In one corner of the Main Hall is a tableau depicting the Paschal mystery. In the opposite corner is a winding stairway that connects the ground floor to the balcony, where the choir stays.

The main altar
The main altar
An organ at the transept
An organ at the transept

Paseo de San Sebastian

There are also a number of remarkable elements outside. Exit through the doors to the right and you’ll find a garden-like passageway called Paseo de San Sebastian. The Paseo separates the Cathedral from the administration offices. At the far end stands a figure of the Virgin Mary, surrounded by ornamental plants.

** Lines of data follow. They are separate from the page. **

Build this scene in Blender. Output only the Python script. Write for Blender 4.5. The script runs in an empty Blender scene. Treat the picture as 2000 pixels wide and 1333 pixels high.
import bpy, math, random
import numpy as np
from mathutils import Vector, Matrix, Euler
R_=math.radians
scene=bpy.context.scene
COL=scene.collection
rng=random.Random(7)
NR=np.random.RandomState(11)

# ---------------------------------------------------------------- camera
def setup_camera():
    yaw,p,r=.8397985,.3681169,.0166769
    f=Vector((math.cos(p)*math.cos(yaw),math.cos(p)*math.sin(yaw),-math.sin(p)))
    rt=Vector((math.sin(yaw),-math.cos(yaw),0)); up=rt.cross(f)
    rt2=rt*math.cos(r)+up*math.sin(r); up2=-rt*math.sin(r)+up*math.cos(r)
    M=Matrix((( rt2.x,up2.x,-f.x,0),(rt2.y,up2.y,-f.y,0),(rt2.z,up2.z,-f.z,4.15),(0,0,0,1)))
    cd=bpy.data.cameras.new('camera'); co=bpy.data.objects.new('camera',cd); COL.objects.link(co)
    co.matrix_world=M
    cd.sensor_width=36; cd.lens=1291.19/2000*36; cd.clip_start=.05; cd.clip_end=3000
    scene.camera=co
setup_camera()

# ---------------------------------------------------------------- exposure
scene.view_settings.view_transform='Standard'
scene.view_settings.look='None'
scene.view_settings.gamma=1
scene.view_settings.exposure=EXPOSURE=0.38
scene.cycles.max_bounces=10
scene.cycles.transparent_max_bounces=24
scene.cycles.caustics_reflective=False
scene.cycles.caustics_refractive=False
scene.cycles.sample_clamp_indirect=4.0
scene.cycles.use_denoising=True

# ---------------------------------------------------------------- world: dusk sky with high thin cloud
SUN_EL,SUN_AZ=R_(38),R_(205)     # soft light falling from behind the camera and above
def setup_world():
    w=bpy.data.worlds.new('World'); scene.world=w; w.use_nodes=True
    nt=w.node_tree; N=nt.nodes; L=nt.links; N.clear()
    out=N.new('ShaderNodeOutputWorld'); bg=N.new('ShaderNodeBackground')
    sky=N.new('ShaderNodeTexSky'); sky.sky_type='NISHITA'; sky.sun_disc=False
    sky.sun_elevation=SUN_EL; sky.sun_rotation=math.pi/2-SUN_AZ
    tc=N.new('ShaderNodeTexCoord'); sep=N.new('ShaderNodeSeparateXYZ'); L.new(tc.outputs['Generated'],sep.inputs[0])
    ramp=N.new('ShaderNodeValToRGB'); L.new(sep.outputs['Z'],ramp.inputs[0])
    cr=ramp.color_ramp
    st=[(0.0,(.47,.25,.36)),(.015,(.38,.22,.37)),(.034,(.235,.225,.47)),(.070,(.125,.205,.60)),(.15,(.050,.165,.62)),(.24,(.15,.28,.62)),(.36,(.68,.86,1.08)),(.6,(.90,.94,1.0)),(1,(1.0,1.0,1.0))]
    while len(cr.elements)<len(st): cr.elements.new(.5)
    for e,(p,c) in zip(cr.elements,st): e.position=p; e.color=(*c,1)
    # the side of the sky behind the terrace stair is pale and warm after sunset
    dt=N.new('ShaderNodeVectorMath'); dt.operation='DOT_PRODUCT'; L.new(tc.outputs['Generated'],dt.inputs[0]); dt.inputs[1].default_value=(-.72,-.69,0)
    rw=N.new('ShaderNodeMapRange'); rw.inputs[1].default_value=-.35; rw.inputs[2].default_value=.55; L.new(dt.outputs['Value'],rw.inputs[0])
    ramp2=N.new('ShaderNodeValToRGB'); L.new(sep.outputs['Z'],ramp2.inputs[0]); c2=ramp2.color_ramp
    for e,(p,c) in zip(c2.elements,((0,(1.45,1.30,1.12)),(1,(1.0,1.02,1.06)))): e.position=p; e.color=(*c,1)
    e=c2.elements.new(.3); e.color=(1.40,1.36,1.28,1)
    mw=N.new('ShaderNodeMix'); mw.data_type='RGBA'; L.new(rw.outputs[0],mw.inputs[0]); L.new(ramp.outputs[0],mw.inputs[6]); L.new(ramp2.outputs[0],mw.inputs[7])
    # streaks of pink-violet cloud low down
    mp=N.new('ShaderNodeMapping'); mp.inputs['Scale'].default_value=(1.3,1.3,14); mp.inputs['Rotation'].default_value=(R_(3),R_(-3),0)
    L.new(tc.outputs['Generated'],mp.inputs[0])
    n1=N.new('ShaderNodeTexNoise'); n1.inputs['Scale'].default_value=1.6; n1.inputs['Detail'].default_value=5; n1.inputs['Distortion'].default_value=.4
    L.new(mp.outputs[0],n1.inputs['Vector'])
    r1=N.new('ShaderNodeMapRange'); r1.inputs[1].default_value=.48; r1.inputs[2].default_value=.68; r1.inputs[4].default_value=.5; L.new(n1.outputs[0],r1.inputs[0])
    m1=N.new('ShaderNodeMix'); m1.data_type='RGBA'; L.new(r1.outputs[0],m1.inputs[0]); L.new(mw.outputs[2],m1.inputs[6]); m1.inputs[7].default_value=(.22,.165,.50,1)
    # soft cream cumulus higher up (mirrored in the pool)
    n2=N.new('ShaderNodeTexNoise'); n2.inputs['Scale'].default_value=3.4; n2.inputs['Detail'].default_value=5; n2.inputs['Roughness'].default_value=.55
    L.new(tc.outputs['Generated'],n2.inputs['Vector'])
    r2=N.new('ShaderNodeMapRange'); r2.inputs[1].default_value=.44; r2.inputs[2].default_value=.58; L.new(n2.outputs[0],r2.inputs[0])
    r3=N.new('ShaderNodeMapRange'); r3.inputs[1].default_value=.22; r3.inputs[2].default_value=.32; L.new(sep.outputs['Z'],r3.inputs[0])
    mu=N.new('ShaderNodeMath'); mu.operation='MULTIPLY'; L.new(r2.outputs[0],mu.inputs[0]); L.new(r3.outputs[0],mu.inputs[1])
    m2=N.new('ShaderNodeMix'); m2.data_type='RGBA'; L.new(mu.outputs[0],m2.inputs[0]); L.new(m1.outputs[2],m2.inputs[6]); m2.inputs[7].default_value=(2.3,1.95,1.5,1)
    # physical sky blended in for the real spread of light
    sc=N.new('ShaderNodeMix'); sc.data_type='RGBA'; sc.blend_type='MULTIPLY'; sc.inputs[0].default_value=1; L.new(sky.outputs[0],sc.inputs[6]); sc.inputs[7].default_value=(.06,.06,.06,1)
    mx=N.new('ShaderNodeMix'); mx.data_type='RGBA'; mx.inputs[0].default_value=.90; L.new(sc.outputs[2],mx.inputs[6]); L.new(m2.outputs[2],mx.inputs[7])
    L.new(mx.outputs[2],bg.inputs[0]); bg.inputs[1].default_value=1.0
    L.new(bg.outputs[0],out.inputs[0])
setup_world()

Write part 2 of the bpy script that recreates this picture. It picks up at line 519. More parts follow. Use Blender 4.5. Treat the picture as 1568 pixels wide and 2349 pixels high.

While we were there we could not help but stay under the shade of the surrounding buildings and admire the fantastic architecture of the church, especially its dome that looked magnificent against the rolling clouds in the background.

The dome of Lipa Cathedral seen from the paseo.
Another room inside the church
Pews and chandeliers
Pews and chandeliers

Even its main entrance door is worthy of a mention. Sixteen carved images depicting the History of Salvation up to the Great Jubilee of 2000 greet devotees and tourists. The door is said to have been installed much more recently.

The San Sebastian Cathedral truly is one of the most important churches in Batangas and a trip to Lipa wouldn’t be complete without a visit to this church. It does not just provide a spiritual center and shelter to the Lipeños, it also offers a glimpse of the history of the oldest city in Batangas.